Marc-Antoine Charpentier (1643-1704) é um dos grandes poetas barrocos da morte e em sua ópera "David et Jonathas" chega a um ponto supremo da expressão do que não tem expressão. Interpretada por Les Arts Florissants, na sexta-feira, a "tragédia bíblica" fez cair um véu de humanidade sobre o nanoponto miraculoso da Sala São Paulo, girando lentamente no cosmos, enquanto a uma quadra dali a desumanidade gira, mira e atira.
Se o contraste parece brutal, não é maior do que o que distingue o primeiro ato do quinto, por exemplo. Da exaltação vigorosa do início, nos tons de precisão e elegância característicos do regente William Christie, chegou-se depois às devastadoras sombras do coral que lamenta a morte de Jonathas. Centrado nas apojaturas da palavra "hélas" ("desgraça"), esse coral traduz um dueto amoroso do par de inimigos para o domínio definitivo do que não tem medida nem nunca terá, que biblicamente também não tem remédio nem nunca terá.

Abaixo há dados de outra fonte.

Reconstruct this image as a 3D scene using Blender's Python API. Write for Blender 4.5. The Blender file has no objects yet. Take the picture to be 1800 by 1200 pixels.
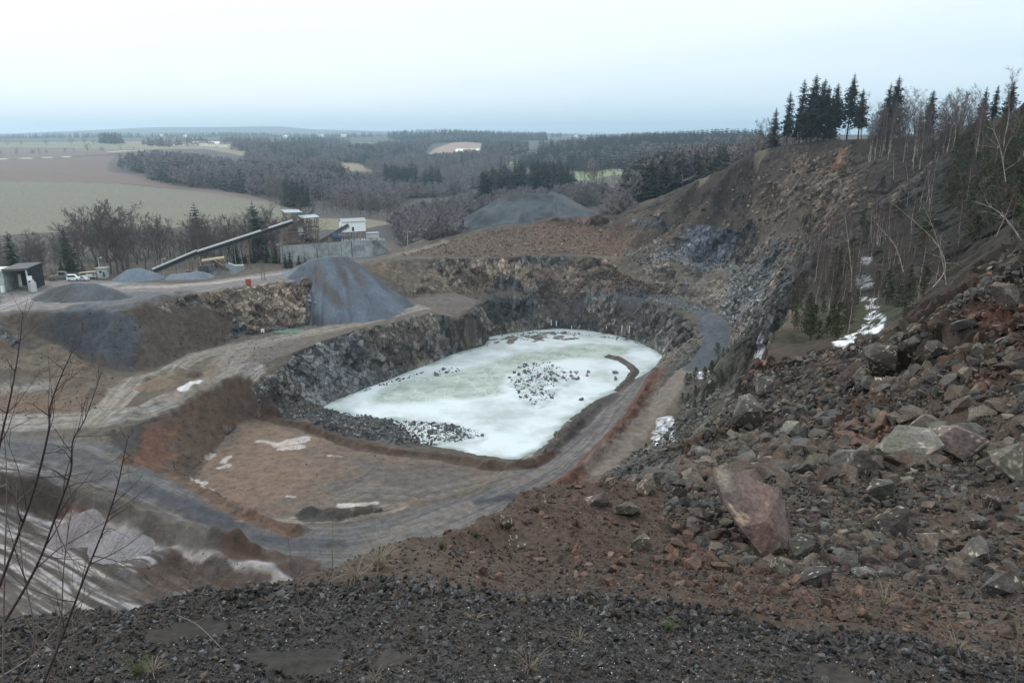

O contraste só se acentua com a fanfarra que vem logo em seguida -inaudível ao cabisbaixo David. Dizer que a encenação era espetacular parece exagero, quando tudo foi feito com tamanha economia pela cenógrafa Rita de Letteriis. Assim como há dez anos, quando os Florissants fizeram uma inesquecível "Descida de Orfeu aos Infernos", essa "encenação de concerto" tira o máximo de efeito do mínimo de artifício.
Cantores de casaco preto e camisa branca, mas cada um com seu traço pessoal. As linhas vermelhas no sapato de David servem de exemplo do tipo de nuance fatídica desse figurino aparentemente neutro. Só o que não era neutro eram as roupas seiscentistas do coro de meninos, que por isso mesmo ganhavam nuance irônica. Tudo, afinal, é nuance na arte de Charpentier; mas seu gênio, defendido há décadas por William Christie, assegura que nada é só nuance.
Eram tantos cantores, e tão bons, que fica difícil destacar algum. Mas o David de Cyril Auvity (tenor agudo) e a Pitonisa de Jeffrey Thompson (idem) dividem os louro. Cantado pela soprano Maud Gnidaz, o papel de Jonathas se beneficiou de ambigüidades andróginas: um papel masculino gay, cantado por uma soprano encenando um homem parece bom demais para ser mentira. A ópera barroca vive de verdades assim.
Tudo, afinal, é nuance na arte de Charpentier. Que ela tenha se tornado uma das formas da vanguarda musical do nosso tempo não contradiz esse espírito. É uma das fortunas que nos protegem contra o silêncio dos espaços infinitos, e contra o barulho ao redor.